CORVALLIS, Ore. – A paleontologist who made one of the most significant discoveries of the past decade will present the 2007 Condon Lecture at Oregon State University on Wednesday, Oct. 3.

Luis Chiappe and his team found thousands of dinosaur eggs in Patagonia, some containing fossilized embryos.

Chiappe, now the director of the newly established Dinosaur Institute at the Natural History Museum of Los Angeles County, will speak at OSU’s La Sells Stewart Center at 8 p.m. The lecture, which is free and open to the public, is titled "An Intimate Look at the Reproductive Behavior of Giant Dinosaurs." It is being presented by the OSU College of Science.

Chiappe has led expeditions to Asia, Europe and the Americas. His other discoveries have included a huge "Terror Bird" in South America that stood over 10 feet tall, had a gigantic hooked beak, and despite being flightless, was warm-blooded, fast and the largest carnivore of its day on the continent.

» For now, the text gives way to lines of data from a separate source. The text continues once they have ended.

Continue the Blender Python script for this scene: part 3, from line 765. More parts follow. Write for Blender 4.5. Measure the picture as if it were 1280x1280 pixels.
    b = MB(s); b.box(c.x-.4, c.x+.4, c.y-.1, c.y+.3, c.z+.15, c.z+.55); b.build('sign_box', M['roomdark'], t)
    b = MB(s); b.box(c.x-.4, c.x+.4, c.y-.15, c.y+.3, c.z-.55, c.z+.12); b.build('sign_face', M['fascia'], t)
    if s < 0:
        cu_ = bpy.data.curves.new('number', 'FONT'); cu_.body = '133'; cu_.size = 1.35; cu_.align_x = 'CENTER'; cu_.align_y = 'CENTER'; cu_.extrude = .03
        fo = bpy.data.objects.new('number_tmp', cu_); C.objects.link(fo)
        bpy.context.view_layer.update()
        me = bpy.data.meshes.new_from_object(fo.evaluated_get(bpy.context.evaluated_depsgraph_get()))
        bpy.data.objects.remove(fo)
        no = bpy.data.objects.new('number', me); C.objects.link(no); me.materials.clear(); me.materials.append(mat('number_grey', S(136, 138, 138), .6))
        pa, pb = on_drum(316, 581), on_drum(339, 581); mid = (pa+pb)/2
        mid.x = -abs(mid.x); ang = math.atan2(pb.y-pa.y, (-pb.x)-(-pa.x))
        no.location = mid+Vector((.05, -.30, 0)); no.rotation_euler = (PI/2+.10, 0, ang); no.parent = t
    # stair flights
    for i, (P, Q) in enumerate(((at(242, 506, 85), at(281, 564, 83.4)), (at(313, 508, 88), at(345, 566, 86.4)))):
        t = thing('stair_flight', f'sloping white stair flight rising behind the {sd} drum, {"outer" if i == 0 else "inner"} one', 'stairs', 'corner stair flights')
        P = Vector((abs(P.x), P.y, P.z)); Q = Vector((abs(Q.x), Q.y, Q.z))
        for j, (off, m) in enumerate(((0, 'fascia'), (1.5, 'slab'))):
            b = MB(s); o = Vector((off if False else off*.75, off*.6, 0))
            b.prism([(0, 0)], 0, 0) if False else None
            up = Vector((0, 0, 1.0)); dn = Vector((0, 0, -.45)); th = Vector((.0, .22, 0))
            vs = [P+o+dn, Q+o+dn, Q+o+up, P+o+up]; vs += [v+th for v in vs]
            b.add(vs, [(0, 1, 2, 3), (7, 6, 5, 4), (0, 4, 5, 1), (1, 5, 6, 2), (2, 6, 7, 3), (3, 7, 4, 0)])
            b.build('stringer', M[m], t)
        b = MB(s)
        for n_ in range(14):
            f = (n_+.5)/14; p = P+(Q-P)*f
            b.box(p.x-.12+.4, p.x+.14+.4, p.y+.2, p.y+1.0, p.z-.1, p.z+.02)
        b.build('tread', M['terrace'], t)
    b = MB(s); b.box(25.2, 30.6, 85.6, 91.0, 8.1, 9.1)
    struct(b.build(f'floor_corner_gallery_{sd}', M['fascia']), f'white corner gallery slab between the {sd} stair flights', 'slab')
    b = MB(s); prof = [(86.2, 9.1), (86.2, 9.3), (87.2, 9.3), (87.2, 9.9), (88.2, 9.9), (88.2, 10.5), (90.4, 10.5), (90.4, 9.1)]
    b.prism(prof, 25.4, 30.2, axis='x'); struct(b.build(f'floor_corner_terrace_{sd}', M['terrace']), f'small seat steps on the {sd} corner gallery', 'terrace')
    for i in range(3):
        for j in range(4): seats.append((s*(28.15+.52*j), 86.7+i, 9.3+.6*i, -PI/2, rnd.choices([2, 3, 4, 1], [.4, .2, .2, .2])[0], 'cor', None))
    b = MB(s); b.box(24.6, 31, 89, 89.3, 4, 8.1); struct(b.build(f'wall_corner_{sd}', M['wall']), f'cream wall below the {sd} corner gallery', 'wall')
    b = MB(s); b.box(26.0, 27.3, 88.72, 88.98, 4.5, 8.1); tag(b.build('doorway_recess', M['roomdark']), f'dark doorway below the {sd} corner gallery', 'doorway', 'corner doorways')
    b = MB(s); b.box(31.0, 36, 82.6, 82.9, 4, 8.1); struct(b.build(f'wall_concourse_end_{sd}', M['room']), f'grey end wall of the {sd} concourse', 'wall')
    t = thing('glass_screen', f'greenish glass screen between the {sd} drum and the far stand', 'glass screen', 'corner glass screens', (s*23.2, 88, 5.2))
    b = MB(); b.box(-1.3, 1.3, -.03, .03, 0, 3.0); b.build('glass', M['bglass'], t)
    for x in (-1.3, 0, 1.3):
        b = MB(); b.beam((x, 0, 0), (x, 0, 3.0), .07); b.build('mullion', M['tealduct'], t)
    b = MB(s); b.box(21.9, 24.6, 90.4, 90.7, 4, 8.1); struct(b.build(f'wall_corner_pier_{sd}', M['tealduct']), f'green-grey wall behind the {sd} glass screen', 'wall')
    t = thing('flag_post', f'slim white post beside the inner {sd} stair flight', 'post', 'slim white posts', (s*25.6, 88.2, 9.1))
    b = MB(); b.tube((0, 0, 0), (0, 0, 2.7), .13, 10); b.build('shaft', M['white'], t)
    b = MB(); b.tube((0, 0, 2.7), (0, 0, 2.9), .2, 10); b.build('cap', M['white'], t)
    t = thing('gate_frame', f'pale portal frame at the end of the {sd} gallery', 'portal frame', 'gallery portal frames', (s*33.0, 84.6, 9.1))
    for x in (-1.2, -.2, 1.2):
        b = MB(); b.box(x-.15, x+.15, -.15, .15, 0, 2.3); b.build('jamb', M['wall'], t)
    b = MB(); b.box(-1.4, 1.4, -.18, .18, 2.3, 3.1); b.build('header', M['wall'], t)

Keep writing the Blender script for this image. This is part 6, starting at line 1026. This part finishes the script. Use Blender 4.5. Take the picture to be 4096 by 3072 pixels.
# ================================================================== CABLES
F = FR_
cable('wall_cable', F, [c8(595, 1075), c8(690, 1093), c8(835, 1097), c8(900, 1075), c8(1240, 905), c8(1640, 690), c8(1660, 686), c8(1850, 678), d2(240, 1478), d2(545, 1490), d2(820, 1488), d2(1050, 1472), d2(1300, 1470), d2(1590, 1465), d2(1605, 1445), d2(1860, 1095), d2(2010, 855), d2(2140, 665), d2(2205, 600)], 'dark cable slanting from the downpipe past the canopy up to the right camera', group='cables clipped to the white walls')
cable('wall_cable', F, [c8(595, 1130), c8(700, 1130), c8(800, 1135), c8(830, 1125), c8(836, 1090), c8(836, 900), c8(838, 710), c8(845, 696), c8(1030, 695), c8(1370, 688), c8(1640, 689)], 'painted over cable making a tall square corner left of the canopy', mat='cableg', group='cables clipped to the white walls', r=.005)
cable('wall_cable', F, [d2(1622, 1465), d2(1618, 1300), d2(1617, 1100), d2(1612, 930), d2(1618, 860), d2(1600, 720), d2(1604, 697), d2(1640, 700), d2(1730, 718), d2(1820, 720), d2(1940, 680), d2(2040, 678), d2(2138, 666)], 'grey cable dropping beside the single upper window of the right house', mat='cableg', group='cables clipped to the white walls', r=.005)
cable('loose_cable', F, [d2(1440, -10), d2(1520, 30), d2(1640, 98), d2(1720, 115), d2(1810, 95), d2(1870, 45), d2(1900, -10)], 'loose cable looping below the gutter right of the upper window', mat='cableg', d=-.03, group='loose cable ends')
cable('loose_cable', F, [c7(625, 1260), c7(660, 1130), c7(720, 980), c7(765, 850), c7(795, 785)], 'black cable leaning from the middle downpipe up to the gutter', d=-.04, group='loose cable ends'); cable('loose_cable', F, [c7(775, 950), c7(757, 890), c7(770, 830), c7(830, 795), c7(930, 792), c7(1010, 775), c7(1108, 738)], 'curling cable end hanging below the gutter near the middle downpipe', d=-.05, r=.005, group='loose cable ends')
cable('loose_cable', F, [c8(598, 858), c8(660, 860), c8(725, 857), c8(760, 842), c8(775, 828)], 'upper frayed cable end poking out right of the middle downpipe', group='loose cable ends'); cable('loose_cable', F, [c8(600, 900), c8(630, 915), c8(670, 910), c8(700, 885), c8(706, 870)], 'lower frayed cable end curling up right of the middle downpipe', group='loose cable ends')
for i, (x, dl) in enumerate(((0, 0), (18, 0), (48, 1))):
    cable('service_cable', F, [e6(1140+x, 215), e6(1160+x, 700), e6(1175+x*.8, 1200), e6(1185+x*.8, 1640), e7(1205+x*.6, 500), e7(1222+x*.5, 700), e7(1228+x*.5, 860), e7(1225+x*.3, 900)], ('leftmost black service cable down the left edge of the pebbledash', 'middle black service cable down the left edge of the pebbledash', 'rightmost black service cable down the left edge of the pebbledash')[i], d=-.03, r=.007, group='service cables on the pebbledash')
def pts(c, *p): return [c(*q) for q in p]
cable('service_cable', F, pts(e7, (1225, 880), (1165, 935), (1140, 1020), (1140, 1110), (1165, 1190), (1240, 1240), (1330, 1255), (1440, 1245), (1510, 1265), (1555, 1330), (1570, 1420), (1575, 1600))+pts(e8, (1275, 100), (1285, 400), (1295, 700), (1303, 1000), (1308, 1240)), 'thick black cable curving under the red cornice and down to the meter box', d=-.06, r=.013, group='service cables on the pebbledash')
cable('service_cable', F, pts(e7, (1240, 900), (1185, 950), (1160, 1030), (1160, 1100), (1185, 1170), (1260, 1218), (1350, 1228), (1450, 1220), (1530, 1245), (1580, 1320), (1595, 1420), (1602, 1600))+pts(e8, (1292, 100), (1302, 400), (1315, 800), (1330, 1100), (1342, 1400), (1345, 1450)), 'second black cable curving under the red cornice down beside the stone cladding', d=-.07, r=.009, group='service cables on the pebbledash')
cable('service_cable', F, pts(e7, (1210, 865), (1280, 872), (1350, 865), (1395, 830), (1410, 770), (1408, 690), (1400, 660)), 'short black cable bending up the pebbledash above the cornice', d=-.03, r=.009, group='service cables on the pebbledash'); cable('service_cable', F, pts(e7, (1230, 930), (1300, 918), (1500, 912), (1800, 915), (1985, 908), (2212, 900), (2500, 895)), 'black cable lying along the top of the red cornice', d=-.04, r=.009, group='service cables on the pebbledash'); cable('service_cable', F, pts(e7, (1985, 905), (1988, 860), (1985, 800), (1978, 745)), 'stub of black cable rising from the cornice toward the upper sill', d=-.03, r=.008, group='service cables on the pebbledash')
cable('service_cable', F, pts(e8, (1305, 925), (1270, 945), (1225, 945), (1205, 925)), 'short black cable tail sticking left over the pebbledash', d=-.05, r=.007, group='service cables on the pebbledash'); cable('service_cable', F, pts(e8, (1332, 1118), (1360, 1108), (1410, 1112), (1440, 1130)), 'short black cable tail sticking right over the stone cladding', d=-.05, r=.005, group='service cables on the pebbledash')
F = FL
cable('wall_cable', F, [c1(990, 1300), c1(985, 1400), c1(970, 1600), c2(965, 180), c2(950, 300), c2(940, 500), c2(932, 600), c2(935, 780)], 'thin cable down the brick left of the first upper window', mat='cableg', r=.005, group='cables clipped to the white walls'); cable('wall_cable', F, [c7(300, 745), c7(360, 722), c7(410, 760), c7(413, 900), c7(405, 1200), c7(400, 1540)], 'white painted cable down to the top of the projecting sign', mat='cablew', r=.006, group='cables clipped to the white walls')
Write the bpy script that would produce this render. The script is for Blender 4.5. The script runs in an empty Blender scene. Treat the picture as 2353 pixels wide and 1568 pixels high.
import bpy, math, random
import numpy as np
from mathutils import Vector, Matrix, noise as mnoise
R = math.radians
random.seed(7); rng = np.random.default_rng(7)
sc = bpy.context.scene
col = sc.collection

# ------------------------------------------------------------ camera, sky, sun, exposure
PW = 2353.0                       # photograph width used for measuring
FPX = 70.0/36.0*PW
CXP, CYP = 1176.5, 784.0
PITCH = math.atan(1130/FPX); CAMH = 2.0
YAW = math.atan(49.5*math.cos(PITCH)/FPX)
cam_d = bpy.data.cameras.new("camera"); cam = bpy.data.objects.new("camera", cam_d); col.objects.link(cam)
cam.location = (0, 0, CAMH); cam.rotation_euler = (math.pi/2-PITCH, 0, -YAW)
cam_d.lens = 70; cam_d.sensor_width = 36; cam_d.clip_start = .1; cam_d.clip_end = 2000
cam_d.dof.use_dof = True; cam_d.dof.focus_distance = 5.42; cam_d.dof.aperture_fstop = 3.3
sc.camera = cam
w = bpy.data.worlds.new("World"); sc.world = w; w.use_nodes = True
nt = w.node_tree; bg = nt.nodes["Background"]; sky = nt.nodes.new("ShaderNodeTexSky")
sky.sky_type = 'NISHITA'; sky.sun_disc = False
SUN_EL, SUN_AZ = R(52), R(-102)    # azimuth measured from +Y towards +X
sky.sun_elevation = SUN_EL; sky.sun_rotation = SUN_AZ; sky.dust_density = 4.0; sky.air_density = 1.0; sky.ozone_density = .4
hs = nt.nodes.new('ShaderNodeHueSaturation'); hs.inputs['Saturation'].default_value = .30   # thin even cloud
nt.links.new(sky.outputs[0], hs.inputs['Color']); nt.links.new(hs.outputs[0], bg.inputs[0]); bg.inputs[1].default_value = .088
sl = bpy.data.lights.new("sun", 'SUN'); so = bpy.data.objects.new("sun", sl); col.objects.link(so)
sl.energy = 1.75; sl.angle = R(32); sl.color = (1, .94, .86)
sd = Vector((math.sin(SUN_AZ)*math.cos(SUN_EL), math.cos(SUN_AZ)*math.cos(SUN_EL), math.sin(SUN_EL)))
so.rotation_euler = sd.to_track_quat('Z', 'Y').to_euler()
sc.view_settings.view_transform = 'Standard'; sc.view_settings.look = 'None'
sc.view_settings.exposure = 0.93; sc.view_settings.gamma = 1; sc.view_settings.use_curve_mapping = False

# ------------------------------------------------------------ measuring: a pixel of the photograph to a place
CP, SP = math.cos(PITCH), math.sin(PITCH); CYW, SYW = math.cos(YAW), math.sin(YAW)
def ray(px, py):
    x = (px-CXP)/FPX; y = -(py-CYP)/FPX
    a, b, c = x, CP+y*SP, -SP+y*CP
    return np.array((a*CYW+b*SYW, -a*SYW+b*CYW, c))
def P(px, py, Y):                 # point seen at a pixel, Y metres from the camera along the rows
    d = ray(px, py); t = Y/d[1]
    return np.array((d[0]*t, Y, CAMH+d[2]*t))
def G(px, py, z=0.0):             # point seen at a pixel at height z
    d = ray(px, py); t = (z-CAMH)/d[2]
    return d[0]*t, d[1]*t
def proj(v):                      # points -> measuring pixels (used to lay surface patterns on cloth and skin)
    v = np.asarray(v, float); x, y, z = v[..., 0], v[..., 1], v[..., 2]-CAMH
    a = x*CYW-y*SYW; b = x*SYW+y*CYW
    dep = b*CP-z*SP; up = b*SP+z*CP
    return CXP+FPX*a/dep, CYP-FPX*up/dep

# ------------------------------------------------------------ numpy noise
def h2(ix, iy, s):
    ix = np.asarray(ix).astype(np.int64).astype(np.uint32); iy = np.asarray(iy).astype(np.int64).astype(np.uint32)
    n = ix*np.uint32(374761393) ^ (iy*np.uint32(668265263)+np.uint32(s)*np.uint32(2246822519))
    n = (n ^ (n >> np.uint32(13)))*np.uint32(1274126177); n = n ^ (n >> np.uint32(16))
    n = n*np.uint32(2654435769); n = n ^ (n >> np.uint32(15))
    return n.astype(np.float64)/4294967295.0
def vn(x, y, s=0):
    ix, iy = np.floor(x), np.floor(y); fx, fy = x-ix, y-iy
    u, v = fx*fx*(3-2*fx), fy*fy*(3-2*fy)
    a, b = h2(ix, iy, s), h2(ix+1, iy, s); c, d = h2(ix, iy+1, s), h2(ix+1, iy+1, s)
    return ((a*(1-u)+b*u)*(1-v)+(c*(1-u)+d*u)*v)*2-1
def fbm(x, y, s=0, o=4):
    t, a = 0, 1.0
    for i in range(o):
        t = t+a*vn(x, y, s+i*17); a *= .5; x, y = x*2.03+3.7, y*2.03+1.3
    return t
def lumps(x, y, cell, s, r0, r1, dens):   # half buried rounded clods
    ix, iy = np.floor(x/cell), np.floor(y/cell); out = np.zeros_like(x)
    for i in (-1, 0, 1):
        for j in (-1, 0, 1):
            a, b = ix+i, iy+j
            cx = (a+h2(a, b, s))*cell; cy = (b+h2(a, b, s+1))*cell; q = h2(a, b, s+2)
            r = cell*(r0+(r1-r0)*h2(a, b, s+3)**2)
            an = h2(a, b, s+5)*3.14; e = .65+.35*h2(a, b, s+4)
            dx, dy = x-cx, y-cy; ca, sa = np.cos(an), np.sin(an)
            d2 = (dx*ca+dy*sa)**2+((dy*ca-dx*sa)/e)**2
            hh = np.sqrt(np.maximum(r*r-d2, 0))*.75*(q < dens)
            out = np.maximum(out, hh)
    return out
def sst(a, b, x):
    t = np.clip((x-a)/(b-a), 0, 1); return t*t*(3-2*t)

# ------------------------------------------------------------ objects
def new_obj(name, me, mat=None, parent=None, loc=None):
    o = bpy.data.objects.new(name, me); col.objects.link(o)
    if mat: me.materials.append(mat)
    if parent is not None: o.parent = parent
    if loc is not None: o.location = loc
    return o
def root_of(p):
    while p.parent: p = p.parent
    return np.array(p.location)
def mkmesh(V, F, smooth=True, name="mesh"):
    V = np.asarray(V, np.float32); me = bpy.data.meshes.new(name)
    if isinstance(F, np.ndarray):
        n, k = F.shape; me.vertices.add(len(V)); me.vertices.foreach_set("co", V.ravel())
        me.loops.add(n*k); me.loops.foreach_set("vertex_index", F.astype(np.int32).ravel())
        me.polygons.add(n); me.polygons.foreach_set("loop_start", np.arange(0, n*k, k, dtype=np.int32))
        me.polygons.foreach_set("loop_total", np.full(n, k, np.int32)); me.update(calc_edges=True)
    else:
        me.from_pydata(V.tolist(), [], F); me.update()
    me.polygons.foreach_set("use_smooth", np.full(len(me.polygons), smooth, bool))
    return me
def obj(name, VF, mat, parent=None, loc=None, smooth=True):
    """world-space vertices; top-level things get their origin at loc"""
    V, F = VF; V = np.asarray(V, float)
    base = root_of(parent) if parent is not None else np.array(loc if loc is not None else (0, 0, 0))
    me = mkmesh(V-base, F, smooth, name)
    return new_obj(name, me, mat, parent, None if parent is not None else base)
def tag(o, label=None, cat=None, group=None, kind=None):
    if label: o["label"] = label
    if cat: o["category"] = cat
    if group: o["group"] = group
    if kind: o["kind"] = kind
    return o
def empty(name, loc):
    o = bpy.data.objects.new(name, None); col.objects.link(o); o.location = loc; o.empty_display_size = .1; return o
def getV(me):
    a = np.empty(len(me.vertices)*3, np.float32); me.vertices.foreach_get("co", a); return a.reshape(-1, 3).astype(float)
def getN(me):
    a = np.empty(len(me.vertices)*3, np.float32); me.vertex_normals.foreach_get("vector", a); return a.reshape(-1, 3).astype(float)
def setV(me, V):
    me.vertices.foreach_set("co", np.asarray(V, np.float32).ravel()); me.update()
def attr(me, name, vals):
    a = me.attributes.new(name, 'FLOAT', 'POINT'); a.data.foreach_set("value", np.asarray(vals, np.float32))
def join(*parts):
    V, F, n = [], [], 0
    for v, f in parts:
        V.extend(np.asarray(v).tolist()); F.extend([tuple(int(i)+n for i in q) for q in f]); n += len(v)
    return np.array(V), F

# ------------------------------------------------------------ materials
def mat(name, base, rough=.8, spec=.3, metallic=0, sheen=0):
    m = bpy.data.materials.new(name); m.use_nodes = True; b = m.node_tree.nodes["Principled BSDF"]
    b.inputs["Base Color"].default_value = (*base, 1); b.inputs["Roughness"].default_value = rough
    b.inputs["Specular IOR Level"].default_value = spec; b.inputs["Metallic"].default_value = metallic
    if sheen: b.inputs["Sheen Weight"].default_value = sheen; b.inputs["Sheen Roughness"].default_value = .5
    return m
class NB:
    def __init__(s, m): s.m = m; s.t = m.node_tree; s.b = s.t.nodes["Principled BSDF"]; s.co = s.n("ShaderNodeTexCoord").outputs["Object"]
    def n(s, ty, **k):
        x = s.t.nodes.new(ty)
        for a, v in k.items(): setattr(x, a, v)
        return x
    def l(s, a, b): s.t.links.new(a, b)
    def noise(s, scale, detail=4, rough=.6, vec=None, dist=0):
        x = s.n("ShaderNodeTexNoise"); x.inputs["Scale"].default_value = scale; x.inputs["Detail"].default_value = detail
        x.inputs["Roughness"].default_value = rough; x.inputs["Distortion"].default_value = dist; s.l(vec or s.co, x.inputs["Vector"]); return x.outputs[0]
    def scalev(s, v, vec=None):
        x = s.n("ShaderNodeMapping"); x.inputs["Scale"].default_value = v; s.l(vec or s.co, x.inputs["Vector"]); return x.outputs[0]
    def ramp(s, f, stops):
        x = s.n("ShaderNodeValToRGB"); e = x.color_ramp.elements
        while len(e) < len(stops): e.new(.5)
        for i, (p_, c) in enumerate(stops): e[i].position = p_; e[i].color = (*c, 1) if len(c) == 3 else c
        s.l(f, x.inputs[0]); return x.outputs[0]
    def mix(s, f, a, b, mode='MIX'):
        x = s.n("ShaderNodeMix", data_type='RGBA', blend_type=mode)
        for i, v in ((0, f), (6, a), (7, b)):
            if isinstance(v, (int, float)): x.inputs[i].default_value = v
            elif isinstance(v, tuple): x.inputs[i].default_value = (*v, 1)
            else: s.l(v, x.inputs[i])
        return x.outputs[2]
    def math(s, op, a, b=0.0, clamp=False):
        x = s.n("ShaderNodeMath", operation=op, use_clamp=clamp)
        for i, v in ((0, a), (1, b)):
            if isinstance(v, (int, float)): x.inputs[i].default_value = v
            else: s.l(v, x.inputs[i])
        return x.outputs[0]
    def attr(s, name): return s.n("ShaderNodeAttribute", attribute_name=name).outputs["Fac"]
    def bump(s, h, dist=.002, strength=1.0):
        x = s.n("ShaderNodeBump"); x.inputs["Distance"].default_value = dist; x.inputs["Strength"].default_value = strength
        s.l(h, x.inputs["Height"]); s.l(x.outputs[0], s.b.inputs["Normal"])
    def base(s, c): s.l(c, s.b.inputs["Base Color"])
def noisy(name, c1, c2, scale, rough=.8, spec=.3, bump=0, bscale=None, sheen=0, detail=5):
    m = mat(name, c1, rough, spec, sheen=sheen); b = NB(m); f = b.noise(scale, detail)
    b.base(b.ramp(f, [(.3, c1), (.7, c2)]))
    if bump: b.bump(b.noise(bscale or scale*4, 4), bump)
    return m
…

From Germany, a juvenile dinosaur proved surprising, because a small patch of fossilized skin on its tail lacks feathers and feather follicles, whereas other dinosaurs with similar bone structure studied by Chiappe in China have feathers and were perhaps ancestral to birds. One of the dinosaur eggs from Argentina that contains an embryo is a pterosaur, the giant flying reptile.

The annual Condon Lectures, named for an early Oregon geologist, have been presented at OSU for over 60 years. They report on the latest scientific discoveries to a nontechnical audience.